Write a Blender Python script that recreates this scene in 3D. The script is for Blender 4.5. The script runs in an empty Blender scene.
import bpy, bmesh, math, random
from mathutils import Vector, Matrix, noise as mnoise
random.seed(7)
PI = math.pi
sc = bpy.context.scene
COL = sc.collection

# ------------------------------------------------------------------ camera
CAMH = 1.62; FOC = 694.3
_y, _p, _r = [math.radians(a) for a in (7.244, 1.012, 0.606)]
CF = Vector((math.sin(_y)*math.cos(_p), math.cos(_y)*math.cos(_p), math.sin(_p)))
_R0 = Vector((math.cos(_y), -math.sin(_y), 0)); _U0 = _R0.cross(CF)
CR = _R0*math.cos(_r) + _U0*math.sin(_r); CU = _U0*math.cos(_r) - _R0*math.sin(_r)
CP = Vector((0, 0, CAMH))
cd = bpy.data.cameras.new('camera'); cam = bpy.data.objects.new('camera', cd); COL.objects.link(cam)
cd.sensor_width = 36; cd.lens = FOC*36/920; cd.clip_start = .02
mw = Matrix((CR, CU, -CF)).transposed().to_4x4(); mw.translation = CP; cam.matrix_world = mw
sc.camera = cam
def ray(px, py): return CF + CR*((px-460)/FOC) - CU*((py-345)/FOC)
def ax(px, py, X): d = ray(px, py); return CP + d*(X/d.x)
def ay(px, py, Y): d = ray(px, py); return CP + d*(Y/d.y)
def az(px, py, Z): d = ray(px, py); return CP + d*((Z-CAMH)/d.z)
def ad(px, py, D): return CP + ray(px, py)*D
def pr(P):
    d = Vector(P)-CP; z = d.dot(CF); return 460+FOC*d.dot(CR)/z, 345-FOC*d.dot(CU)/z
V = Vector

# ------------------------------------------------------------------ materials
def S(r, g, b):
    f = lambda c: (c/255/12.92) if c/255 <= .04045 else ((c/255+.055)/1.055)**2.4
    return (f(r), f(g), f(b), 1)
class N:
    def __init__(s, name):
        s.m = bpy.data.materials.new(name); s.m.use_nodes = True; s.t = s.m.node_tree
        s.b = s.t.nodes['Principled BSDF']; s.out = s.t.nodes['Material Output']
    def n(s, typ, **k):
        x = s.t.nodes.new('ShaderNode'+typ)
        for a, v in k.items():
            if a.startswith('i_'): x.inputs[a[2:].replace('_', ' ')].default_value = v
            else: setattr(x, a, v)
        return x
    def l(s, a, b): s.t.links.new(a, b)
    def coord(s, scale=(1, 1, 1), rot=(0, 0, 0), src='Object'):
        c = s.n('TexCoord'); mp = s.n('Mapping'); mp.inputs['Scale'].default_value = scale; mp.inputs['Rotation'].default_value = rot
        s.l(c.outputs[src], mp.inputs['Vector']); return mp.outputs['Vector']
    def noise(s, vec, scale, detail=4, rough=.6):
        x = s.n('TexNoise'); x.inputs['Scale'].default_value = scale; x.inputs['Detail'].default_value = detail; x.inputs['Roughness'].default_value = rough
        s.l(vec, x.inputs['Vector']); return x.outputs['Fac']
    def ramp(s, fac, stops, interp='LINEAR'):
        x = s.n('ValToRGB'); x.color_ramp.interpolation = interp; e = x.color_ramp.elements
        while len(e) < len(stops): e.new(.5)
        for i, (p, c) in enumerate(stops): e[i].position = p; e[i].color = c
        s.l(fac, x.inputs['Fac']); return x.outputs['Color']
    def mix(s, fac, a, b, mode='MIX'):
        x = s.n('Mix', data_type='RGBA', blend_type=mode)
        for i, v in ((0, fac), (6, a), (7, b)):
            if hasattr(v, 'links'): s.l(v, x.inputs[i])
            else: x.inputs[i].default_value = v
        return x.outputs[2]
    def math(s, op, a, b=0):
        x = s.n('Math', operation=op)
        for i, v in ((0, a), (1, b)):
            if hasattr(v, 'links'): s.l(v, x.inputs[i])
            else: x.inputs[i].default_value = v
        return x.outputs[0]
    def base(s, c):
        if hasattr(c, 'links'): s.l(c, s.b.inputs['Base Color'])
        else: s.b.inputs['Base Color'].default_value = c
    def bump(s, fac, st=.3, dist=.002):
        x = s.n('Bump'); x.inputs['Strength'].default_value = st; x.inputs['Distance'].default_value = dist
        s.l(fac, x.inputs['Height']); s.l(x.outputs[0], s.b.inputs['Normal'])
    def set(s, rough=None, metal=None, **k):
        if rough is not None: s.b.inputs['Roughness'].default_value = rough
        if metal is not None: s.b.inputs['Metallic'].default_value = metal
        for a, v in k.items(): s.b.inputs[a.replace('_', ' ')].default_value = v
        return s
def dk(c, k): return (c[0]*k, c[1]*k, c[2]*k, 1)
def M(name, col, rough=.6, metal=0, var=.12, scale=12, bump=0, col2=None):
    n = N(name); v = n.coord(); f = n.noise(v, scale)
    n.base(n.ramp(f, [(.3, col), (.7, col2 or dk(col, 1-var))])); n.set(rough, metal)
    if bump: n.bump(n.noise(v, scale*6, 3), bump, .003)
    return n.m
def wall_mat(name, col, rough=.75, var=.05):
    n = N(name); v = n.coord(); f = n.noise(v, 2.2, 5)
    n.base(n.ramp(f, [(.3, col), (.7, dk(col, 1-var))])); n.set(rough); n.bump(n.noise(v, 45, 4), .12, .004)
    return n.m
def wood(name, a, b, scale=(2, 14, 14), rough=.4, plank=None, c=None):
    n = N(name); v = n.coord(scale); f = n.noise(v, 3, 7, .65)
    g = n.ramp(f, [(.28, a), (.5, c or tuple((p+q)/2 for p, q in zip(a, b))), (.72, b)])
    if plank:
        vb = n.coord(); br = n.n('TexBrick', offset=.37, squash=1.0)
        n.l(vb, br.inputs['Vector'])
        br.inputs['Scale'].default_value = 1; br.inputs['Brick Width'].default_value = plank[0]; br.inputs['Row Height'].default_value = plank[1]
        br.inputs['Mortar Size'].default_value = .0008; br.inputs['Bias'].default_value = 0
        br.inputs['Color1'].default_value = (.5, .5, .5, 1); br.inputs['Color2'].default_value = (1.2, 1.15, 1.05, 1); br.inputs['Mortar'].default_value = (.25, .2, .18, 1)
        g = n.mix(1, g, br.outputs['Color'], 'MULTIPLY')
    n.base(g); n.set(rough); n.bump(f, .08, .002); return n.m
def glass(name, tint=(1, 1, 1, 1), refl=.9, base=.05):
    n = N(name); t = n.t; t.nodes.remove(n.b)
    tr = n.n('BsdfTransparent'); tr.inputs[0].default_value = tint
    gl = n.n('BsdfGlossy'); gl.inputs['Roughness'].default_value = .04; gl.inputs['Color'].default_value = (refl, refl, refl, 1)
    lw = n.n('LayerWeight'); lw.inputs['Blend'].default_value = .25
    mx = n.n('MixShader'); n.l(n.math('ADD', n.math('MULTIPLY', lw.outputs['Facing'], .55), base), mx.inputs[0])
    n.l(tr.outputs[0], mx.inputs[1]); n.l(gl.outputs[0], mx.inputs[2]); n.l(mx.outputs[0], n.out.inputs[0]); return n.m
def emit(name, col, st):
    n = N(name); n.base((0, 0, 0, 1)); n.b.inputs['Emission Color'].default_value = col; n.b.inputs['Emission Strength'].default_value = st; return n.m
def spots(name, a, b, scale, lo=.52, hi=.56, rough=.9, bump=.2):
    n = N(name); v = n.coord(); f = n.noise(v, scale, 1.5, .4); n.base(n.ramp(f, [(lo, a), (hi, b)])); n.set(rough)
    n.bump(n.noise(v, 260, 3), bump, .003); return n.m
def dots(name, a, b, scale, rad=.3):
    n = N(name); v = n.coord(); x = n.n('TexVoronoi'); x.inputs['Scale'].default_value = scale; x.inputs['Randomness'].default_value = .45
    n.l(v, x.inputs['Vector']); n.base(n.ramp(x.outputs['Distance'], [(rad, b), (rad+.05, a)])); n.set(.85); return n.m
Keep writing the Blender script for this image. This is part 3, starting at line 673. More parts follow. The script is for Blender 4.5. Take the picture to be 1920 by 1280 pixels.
☆ ☆ ☆
## STATED TASK
Up to and including the line with "COL = sc.collection", repeat the data exactly, starting from its first line; nothing else belongs in the response.

## EXERCISE RESULT
Write a Blender Python script that recreates this scene in 3D. The script is for Blender 4.5. The script runs in an empty Blender scene.
import bpy, bmesh, math, random
from mathutils import Vector, Matrix, noise as mnoise
random.seed(7)
PI = math.pi
sc = bpy.context.scene
COL = sc.collection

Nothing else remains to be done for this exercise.